Replying to the anonymous response above. I don't know what the contracts with the card companies say so this is just from a technical point of view.

I understand about the same shop manually entering the CC info into a terminal etc but from your comments I think you are still missing a few important points especially when you say:

"Encrypting credit cards would not have made a difference, since the site would have decrypted them anyway."

and

"The newer web apps that we write have encrypted credit card numbers, hashed passwords, etc"

Encrypting the data in the database sounds good but it's effectiveness and safety is seriously reduced if the key required for decryption is stored on the server.
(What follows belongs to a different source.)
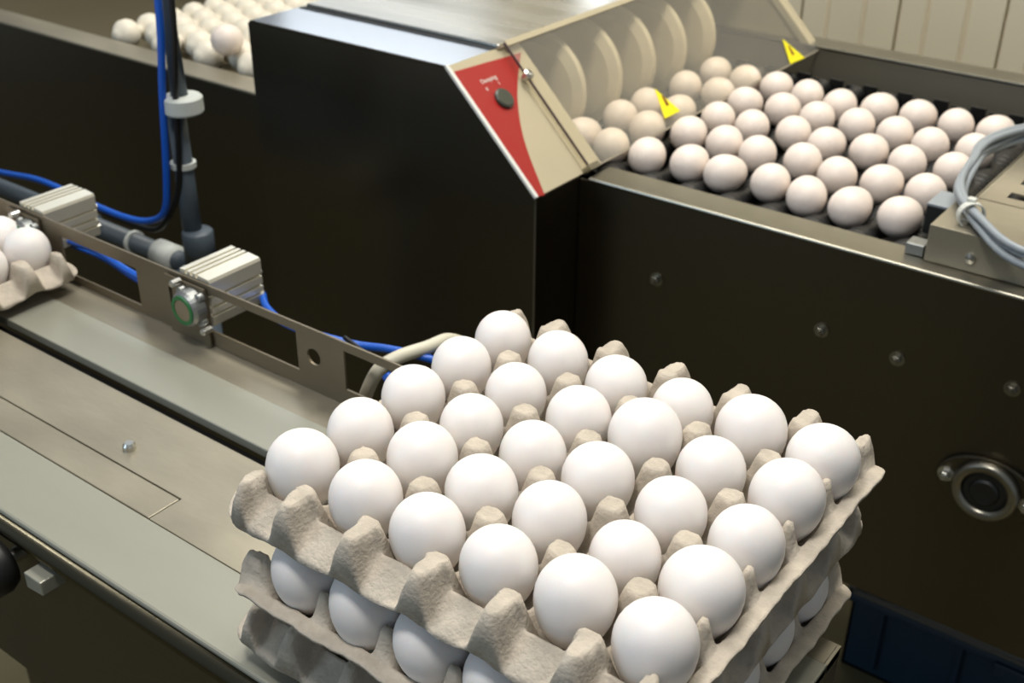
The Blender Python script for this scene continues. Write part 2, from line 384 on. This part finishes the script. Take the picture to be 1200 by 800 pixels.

I know you want the store owner to be able to log in to the admin side of the site and see the CC info. That probably means that there is code on the server to read the encrypted data from the db, decrypt it and send it to the browser. I guess that sort of encryption is certainly better than nothing because it stops a hacker who gets access to the db but nothing else but it completely fails if someone gets access to the server file system. Then it's like locking your door but leaving the key under the mat.

I'm no security expert so others can correct me if this is wrong but if the CC info is stored on the server at all then it should be using public / private key encryption (e.g, PGP or GPG) where the server knows the public key but not the private key. Therefore the server can only encrypt. It cannot decrypt. There then needs to be some sort of system (even email would do) where the store owner receives the encrypted data and uses his private key to decrypt. The private key does not leave his hands, or at least his computer, protected with a passphrase.
posted by tetranz at 5:50 AM on May 31, 2008


I'm no security expert so others can correct me if this is wrong but if the CC info is stored on the server at all then it should be using public / private key encryption (e.g, PGP or GPG) where the server knows the public key but not the private key.

Seriously, the requirements are in the specification I linked above. They're spelled out there. Following them pretty much absolves you of liability.